**Exercise:** Output the lines below exactly, please, from the first line until the line with "COL = SC.collection", counting both.

**Extracted entries:**
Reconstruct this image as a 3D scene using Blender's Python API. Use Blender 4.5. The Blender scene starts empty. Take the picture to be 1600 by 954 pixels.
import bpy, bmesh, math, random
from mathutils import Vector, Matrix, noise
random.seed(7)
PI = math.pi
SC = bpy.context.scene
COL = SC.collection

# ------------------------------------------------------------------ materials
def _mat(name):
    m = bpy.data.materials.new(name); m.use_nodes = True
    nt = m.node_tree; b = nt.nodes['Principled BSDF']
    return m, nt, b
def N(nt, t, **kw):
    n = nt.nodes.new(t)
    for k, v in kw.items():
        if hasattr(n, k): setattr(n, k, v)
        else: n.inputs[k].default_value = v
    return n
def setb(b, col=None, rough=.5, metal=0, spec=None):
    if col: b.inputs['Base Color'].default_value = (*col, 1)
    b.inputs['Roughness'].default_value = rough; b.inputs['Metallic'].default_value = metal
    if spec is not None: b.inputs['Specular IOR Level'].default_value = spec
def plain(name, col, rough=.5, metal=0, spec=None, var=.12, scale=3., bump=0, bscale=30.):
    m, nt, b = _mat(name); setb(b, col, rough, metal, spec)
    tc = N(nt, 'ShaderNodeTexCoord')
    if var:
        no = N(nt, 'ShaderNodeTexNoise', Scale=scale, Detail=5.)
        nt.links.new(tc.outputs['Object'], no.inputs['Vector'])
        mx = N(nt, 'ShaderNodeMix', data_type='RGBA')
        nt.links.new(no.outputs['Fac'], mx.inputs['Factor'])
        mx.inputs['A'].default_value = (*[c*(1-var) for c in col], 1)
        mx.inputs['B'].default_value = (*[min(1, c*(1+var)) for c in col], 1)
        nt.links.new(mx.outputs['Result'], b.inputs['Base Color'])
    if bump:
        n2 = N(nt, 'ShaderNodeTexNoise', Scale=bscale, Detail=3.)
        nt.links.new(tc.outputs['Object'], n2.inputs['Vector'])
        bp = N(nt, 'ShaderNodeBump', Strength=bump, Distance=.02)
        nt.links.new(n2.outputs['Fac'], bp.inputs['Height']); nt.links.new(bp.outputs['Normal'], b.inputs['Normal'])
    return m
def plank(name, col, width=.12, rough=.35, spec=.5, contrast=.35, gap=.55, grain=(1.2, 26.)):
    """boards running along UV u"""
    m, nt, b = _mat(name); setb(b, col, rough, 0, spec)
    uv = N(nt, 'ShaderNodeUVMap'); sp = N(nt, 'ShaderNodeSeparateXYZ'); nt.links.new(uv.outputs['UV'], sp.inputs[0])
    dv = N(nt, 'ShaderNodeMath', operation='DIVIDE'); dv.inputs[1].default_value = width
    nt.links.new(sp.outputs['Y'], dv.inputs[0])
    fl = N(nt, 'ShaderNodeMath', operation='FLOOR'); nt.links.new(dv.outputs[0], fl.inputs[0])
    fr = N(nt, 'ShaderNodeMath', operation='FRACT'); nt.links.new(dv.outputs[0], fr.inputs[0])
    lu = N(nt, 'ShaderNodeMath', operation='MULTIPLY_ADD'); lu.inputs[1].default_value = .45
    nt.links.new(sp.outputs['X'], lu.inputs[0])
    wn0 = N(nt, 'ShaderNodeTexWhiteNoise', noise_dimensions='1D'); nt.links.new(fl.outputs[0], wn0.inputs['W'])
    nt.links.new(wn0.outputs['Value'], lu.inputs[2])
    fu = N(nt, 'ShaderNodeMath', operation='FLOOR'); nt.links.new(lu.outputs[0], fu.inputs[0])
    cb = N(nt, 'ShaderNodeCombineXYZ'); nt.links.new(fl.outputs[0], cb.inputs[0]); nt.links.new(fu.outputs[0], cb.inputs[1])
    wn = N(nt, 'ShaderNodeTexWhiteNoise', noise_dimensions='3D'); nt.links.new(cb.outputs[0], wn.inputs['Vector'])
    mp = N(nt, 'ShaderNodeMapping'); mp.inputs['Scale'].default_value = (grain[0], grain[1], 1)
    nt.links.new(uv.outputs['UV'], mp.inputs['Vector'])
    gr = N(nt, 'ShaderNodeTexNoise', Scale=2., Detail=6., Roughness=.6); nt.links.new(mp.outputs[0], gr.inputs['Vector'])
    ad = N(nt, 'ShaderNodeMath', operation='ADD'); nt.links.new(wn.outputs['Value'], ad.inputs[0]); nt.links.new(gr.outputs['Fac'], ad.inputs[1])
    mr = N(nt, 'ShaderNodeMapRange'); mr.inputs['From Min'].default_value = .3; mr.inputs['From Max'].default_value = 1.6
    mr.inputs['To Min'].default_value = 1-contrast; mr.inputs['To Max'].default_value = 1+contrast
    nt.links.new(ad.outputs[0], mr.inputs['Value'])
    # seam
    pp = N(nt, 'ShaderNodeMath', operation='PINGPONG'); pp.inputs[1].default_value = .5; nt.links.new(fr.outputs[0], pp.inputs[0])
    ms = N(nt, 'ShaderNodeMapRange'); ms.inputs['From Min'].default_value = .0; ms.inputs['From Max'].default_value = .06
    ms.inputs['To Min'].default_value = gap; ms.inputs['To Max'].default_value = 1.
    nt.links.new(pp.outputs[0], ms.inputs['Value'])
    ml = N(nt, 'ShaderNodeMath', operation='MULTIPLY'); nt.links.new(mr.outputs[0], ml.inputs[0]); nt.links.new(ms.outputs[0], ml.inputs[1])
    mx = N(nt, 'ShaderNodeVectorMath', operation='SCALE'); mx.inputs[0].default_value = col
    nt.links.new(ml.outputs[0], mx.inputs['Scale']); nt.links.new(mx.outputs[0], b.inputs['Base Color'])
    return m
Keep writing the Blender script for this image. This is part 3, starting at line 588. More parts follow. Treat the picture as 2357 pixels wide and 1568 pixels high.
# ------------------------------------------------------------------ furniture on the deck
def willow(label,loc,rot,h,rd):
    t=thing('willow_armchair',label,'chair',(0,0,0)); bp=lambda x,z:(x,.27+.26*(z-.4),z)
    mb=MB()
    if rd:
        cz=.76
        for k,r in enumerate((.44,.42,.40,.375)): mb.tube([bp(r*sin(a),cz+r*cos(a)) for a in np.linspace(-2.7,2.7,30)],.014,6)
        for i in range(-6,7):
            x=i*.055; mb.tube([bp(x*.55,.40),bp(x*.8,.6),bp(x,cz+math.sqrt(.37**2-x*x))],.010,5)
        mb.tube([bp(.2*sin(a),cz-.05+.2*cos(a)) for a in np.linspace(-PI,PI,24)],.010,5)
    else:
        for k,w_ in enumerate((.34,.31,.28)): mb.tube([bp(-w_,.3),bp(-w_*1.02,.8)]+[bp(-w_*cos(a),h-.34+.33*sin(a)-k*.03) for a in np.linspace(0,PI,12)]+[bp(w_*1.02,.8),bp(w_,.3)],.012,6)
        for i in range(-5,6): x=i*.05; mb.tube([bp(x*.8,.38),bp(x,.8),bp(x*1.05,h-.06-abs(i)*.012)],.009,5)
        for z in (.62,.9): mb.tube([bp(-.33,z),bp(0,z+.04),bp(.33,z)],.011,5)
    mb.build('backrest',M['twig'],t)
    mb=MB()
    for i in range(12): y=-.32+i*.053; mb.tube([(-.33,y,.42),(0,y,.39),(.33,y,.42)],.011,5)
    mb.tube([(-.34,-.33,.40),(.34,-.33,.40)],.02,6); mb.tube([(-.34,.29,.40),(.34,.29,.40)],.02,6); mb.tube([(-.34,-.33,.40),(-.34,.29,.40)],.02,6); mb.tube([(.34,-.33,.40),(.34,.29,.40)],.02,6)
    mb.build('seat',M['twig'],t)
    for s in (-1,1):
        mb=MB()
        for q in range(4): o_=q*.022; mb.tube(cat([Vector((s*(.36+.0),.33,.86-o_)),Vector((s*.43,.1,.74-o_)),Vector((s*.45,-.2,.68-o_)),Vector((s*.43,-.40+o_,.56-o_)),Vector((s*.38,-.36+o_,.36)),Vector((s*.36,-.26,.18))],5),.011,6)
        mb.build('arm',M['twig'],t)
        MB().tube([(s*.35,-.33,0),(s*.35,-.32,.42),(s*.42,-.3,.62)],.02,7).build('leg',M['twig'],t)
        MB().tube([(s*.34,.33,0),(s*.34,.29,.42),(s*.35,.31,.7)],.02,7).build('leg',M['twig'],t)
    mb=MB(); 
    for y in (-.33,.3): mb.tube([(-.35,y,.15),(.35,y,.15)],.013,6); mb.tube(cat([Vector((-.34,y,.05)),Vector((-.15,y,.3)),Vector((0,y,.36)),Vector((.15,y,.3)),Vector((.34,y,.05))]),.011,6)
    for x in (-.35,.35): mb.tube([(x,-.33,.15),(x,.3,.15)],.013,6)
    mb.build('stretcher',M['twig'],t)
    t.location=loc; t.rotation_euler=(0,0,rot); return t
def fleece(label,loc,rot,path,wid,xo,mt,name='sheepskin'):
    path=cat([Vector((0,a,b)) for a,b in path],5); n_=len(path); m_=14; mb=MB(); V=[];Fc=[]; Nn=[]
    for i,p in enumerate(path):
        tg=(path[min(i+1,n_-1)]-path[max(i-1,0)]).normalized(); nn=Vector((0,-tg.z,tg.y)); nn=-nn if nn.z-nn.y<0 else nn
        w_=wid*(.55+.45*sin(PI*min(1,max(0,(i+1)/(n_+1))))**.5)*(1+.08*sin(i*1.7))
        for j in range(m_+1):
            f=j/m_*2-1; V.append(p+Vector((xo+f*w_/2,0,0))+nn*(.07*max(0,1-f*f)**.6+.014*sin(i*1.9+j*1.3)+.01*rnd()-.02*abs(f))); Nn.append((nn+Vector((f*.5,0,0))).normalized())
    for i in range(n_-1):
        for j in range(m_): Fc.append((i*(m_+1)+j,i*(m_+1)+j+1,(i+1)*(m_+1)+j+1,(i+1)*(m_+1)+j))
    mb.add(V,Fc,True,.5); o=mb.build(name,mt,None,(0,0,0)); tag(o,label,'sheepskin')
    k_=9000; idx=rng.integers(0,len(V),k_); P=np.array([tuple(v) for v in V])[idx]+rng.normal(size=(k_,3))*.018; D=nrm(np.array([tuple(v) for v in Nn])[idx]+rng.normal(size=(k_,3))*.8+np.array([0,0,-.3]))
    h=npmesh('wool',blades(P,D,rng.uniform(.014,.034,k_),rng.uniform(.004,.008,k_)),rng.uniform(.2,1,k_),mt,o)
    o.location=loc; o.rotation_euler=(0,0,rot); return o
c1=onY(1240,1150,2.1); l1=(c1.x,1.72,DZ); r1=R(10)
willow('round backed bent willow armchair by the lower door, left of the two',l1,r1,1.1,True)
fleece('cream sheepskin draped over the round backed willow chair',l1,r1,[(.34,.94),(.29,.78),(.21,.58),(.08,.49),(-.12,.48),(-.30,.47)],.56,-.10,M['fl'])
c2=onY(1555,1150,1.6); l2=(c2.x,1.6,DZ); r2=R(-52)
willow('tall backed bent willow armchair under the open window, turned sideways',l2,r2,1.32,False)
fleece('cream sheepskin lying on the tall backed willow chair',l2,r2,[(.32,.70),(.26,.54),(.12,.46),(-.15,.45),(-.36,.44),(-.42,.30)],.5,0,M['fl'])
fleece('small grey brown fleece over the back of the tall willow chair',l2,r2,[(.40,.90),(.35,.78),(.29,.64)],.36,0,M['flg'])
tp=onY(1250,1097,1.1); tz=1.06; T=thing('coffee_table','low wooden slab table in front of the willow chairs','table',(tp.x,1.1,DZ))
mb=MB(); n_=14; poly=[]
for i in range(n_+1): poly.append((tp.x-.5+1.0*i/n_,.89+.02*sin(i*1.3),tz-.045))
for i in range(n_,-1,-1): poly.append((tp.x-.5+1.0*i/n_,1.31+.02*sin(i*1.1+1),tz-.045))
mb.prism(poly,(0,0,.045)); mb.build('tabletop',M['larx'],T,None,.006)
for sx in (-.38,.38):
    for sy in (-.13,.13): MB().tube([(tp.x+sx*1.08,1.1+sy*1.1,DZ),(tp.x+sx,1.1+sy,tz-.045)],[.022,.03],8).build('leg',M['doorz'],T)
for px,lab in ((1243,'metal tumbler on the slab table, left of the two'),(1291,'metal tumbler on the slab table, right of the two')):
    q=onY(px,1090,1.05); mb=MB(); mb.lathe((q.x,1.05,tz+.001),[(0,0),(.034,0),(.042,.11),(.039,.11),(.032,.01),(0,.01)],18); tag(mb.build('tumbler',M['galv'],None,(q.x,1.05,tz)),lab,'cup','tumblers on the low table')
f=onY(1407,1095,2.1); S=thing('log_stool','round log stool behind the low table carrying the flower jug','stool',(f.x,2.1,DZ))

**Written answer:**
Reconstruct this image as a 3D scene using Blender's Python API. Use Blender 4.5. The Blender scene starts empty. Take the picture to be 1600 by 954 pixels.
import bpy, bmesh, math, random
from mathutils import Vector, Matrix, noise
random.seed(7)
PI = math.pi
SC = bpy.context.scene
COL = SC.collection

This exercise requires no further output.